State v. Bell

Summarized by:

  • Court: Oregon Court of Appeals
  • Area(s) of Law: Criminal Law
  • Date Filed: 07-09-2014
  • Case #: A149112
  • Judge(s)/Court Below: Schuman, S.J. for the Court; Duncan, P.J.; and Wollheim, J.

The state can extend a defendant's probation sentence for failure to make payments conditional to the probation, regardless of the reason for the failure to pay.

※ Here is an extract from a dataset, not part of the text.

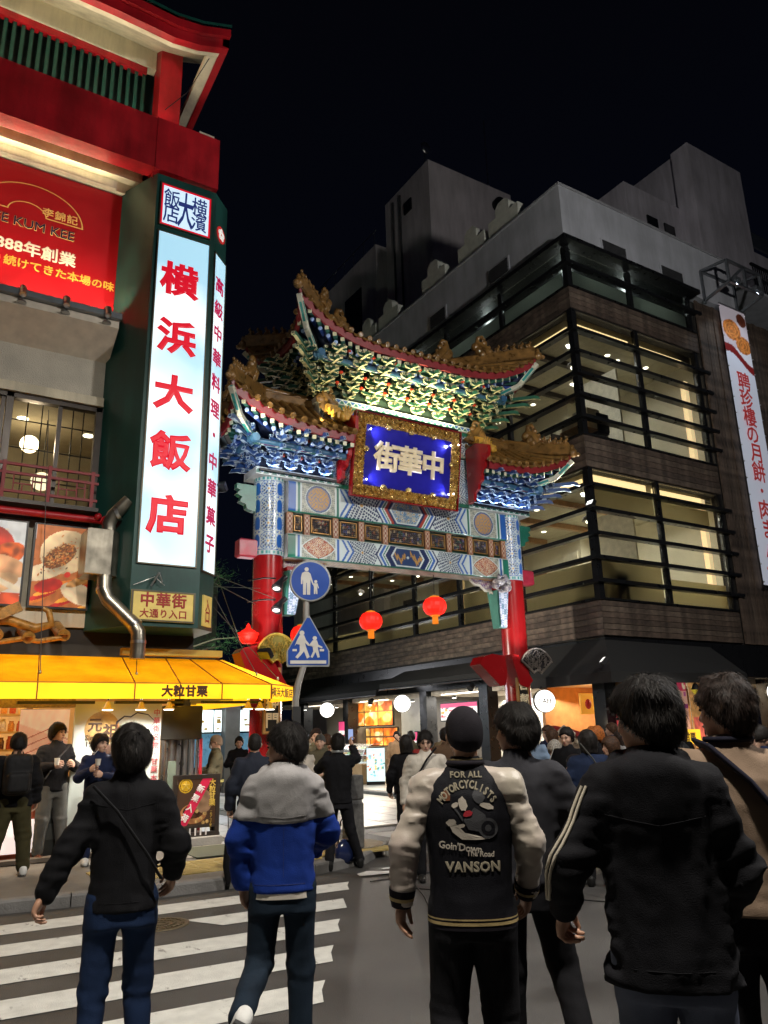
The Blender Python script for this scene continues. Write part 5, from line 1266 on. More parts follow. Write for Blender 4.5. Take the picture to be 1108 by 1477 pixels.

Defendant appealed his extended probation sentence arguing the state violated his rights under the Fourteenth Amendment to the United States Constitution by failing to demonstrate that his failure to pay fines and restitution resulted from circumstances beyond his control. Defendant was convicted of assault and sentenced to probation under the condition that he pays restitution, fines, and assessments. After failing to make these payments, a hearing was held for Defendant to show cause for his violation of the probation conditions. The state extended Defendant’s probation as a result of the violation. Defendant appealed, arguing that the state failed to prove that his failure to make payments was willful and not a result of his poverty. Defendant relies on Bearden v. Georgia, 461 US 660 (1983), where the Supreme Court held that a state can not revoke probation and imprison a defendant for failure to make payments conditional to the probation unless the defendant had not made sufficient efforts to pay or alternative forms of punishment were not possible. The Court affirmed, holding that Bearden does not apply where the violation of the probation results in a punishment less serious than imprisonment. Affirmed.